> **Task directions**
Retype the opening lines of the listing below, ending with the line that contains "except Exception: pass", and leave out any pictures.

(Saved data entries)
===

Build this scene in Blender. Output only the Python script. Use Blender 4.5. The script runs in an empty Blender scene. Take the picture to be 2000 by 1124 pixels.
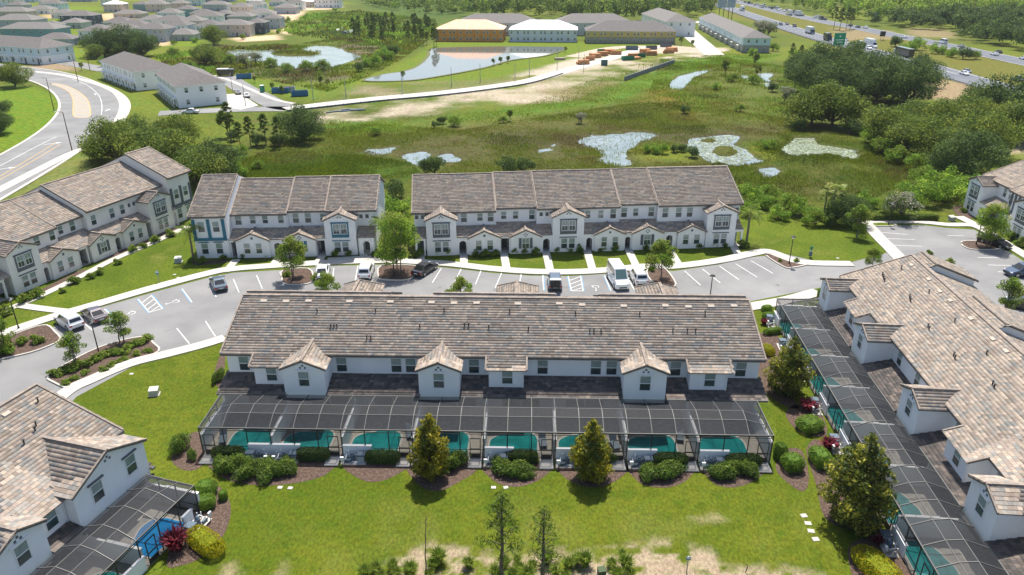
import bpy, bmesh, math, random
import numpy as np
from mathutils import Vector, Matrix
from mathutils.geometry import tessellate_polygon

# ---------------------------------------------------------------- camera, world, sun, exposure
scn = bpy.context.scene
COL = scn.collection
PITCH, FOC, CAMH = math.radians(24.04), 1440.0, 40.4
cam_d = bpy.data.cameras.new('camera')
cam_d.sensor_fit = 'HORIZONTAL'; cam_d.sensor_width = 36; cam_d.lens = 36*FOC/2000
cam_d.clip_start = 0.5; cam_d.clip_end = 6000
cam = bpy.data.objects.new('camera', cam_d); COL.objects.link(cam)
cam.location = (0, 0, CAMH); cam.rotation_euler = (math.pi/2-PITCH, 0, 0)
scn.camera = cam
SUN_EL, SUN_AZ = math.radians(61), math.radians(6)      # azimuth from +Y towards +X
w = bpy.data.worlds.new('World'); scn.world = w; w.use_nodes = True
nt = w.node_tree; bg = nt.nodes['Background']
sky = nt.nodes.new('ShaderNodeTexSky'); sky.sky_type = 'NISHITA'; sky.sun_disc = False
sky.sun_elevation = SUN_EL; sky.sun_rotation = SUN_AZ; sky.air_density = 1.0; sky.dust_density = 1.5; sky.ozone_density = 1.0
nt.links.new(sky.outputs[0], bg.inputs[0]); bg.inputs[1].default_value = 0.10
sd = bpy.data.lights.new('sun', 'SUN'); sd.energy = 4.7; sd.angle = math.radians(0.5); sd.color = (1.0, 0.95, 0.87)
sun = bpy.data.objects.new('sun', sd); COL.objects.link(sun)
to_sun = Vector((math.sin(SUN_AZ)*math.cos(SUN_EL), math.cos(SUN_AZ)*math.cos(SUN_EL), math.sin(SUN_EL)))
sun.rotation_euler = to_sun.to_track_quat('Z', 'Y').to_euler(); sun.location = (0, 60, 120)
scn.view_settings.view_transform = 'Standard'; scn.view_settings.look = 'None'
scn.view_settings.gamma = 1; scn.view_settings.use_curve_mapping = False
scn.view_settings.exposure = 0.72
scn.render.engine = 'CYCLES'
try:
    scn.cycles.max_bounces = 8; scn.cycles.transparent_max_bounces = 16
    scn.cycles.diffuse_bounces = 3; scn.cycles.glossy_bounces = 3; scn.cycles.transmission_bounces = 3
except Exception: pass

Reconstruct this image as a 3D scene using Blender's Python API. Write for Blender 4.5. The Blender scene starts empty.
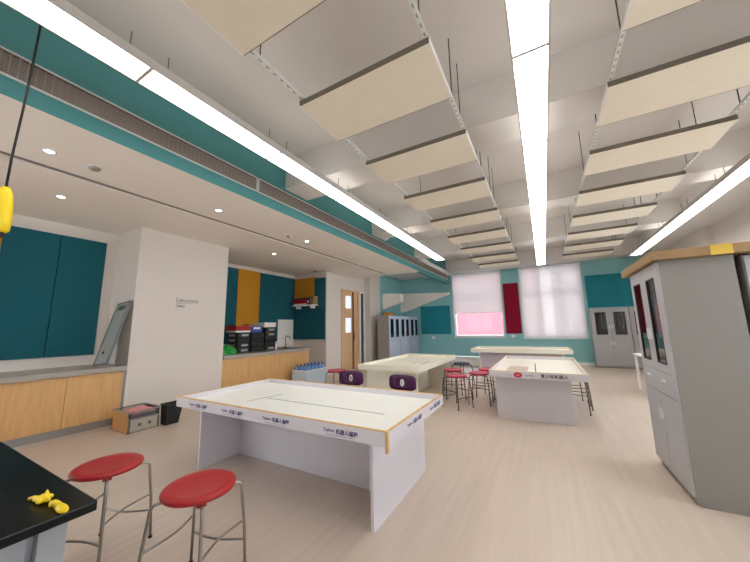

===

> **Task response**
Build this scene in Blender. Output only the Python script. Use Blender 4.5. The script runs in an empty Blender scene. Take the picture to be 2000 by 1124 pixels.
import bpy, bmesh, math, random
import numpy as np
from mathutils import Vector, Matrix
from mathutils.geometry import tessellate_polygon

# ---------------------------------------------------------------- camera, world, sun, exposure
scn = bpy.context.scene
COL = scn.collection
PITCH, FOC, CAMH = math.radians(24.04), 1440.0, 40.4
cam_d = bpy.data.cameras.new('camera')
cam_d.sensor_fit = 'HORIZONTAL'; cam_d.sensor_width = 36; cam_d.lens = 36*FOC/2000
cam_d.clip_start = 0.5; cam_d.clip_end = 6000
cam = bpy.data.objects.new('camera', cam_d); COL.objects.link(cam)
cam.location = (0, 0, CAMH); cam.rotation_euler = (math.pi/2-PITCH, 0, 0)
scn.camera = cam
SUN_EL, SUN_AZ = math.radians(61), math.radians(6)      # azimuth from +Y towards +X
w = bpy.data.worlds.new('World'); scn.world = w; w.use_nodes = True
nt = w.node_tree; bg = nt.nodes['Background']
sky = nt.nodes.new('ShaderNodeTexSky'); sky.sky_type = 'NISHITA'; sky.sun_disc = False
sky.sun_elevation = SUN_EL; sky.sun_rotation = SUN_AZ; sky.air_density = 1.0; sky.dust_density = 1.5; sky.ozone_density = 1.0
nt.links.new(sky.outputs[0], bg.inputs[0]); bg.inputs[1].default_value = 0.10
sd = bpy.data.lights.new('sun', 'SUN'); sd.energy = 4.7; sd.angle = math.radians(0.5); sd.color = (1.0, 0.95, 0.87)
sun = bpy.data.objects.new('sun', sd); COL.objects.link(sun)
to_sun = Vector((math.sin(SUN_AZ)*math.cos(SUN_EL), math.cos(SUN_AZ)*math.cos(SUN_EL), math.sin(SUN_EL)))
sun.rotation_euler = to_sun.to_track_quat('Z', 'Y').to_euler(); sun.location = (0, 60, 120)
scn.view_settings.view_transform = 'Standard'; scn.view_settings.look = 'None'
scn.view_settings.gamma = 1; scn.view_settings.use_curve_mapping = False
scn.view_settings.exposure = 0.72
scn.render.engine = 'CYCLES'
try:
    scn.cycles.max_bounces = 8; scn.cycles.transparent_max_bounces = 16
    scn.cycles.diffuse_bounces = 3; scn.cycles.glossy_bounces = 3; scn.cycles.transmission_bounces = 3
except Exception: pass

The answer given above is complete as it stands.